The US Supreme Court rejects Elon Musk’s appeal in ‘funding secured’ tweet ruling

On Monday, the US Supreme Court dismissed Elon Musk’s appeal about a 2018 SEC settlement regarding his infamous “funding secured” tweet. Ars Technica reports that the conservative-majority court took a break from weighing whether US Presidents should be above the law to pass on Musk’s attempt to throw out the agreement, which required him to pay fines, step down from Tesla’s board and have his tweets pre-screened by a lawyer.

The justices denied Musk’s petition without commenting. Their unwillingness to take up the billionaire’s appeal leaves intact an appeals court ruling from a year ago that smacked down the Tesla founder’s claims of victimhood.

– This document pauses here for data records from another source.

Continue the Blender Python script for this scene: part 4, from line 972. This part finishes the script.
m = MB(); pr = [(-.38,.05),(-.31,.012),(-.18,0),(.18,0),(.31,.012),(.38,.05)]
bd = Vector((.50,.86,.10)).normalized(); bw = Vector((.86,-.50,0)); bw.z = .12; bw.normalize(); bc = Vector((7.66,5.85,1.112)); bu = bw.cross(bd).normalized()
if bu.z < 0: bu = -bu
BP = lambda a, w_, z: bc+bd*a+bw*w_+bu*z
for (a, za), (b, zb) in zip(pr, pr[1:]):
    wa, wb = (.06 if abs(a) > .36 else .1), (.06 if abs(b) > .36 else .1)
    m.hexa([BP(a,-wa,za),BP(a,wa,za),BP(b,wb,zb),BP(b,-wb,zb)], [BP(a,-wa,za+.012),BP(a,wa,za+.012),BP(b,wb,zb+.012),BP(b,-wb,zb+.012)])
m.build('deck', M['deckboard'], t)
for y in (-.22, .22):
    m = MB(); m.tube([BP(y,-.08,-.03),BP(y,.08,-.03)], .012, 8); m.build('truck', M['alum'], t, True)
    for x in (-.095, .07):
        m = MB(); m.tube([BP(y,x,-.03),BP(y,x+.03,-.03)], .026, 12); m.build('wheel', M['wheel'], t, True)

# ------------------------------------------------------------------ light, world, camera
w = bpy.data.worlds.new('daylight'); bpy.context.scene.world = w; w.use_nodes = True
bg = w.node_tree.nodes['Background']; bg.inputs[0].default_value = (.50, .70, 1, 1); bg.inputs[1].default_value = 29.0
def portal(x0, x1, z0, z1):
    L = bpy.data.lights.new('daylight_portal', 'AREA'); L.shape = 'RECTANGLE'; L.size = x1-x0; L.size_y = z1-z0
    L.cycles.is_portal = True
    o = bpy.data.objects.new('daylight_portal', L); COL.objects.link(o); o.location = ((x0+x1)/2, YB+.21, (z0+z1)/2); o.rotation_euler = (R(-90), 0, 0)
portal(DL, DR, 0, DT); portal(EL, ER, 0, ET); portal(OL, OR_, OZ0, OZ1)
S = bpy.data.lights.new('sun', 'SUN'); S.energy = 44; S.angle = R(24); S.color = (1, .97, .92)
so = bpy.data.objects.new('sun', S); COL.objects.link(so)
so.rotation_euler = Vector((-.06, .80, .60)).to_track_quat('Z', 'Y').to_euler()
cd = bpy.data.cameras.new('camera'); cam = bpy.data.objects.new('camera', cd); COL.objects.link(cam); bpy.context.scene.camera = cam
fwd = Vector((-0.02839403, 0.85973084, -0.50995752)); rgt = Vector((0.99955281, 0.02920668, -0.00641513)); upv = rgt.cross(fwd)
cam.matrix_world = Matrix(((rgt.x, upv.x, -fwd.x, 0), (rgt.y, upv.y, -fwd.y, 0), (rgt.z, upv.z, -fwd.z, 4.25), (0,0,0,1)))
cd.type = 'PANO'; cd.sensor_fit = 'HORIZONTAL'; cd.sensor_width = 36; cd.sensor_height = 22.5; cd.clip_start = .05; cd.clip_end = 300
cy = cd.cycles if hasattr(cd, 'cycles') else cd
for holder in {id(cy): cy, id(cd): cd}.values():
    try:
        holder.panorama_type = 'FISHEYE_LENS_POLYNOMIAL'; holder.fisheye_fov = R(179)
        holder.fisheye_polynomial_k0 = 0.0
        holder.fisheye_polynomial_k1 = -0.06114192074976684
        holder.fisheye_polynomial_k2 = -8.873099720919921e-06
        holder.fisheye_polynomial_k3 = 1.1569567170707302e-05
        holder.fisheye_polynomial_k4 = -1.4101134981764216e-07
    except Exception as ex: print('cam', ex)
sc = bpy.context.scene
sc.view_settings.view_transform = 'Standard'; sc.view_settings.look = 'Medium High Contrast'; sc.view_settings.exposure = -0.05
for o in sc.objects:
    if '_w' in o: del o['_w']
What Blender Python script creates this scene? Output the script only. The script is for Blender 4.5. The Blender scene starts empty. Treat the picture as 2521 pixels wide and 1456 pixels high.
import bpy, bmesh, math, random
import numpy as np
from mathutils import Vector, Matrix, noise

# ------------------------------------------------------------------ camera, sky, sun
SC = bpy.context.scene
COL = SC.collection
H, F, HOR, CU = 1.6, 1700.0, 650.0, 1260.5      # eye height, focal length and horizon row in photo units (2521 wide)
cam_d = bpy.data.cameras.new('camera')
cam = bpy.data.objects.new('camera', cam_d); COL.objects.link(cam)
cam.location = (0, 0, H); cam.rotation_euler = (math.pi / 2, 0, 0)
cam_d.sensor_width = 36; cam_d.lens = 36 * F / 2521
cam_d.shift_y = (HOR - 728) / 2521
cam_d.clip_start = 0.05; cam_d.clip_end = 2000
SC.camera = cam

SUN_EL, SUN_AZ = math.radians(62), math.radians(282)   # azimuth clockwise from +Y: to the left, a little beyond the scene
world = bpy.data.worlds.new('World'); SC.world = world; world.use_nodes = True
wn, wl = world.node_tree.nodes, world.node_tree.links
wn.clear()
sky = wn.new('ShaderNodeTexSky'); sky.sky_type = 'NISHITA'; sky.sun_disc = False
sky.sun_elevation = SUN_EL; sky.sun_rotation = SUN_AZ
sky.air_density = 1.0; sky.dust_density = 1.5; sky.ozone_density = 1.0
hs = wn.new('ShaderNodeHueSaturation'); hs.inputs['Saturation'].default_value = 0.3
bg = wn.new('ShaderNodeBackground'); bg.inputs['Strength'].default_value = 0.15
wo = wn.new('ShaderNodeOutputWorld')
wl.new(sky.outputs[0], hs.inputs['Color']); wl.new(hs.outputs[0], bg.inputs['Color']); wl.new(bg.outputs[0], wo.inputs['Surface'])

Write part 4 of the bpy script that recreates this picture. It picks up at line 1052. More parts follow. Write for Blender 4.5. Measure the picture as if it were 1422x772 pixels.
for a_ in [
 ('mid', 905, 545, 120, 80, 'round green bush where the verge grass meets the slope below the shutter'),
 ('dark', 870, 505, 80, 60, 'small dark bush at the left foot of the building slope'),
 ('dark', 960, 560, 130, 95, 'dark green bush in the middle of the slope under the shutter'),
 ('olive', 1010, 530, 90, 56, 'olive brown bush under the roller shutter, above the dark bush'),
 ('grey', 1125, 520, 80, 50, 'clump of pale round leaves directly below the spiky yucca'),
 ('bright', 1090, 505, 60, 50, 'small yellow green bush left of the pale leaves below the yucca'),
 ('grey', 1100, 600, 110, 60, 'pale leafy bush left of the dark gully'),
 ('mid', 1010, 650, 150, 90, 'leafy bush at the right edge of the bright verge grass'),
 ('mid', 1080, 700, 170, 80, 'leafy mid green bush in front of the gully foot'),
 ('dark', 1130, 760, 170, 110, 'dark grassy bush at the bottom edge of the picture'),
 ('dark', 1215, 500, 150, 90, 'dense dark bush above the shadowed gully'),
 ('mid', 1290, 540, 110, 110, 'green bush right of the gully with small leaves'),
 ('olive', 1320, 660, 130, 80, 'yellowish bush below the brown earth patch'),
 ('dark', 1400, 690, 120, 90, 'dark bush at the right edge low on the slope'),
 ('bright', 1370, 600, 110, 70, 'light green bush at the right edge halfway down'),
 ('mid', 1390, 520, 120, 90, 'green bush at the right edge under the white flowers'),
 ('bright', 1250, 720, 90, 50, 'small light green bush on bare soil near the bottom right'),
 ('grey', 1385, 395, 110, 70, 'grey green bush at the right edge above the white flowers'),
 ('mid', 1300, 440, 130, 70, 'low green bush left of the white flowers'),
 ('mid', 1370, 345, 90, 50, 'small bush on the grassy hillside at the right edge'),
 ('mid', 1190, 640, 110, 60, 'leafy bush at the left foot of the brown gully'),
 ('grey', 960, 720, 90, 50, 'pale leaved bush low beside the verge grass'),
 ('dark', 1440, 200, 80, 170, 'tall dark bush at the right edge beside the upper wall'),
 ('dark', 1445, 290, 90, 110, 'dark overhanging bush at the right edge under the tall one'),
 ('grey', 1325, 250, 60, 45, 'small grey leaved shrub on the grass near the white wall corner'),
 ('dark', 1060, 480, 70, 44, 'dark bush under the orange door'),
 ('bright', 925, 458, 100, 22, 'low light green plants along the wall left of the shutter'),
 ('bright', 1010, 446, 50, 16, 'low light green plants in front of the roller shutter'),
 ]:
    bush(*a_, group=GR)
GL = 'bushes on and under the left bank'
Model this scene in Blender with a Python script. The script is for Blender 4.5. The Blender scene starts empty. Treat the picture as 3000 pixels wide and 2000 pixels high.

The saga began in 2018 when Musk tweeted, “Am considering taking Tesla private at $420. Funding secured.” He also posted, “Investor support is confirmed. Only reason why this is not certain is that it’s contingent on a shareholder vote.” Tesla’s stock rose by more than six percent.

There was only one tiny problem: The funding wasn’t secured, and the SEC takes false statements that affect investors very seriously. The SEC said, “Musk had not even discussed, much less confirmed, key deal terms, including price, with any potential funding source” and that he “knew that he had not satisfied numerous additional contingencies.” The government agency claimed the post caused “significant confusion and disruption in the market for Tesla’s stock.”

The SEC settlement hit his wallet hard, requiring Musk and Tesla to each pay $20 million in penalties. He also had to step down from his board chairman role at the automaker and have a Tesla attorney screen any investor-related tweets before posting. Of course, Musk later bought Twitter and changed its name to X. But at least that’s going splendidly!

His appeal said the settlement forced him to “waive his First Amendment rights to speak on matters ranging far beyond the charged violations.” Musk, who currently has an estimated net worth of $185 billion, claimed he was a victim of “economic duress” when agreeing to the settlement, which he described as a tactic to “muzzle and harass” him and his company.

The 2nd Circuit appeals court, whose ruling will now be the final word on the matter, shot down Musk’s arguments. “Parties entering into consent decrees may voluntarily waive their First Amendment and other rights,” they said. The appeals court saw “no evidence to support Musk’s contention that the SEC has used the consent decree to conduct bad-faith, harassing investigations of his protected speech.”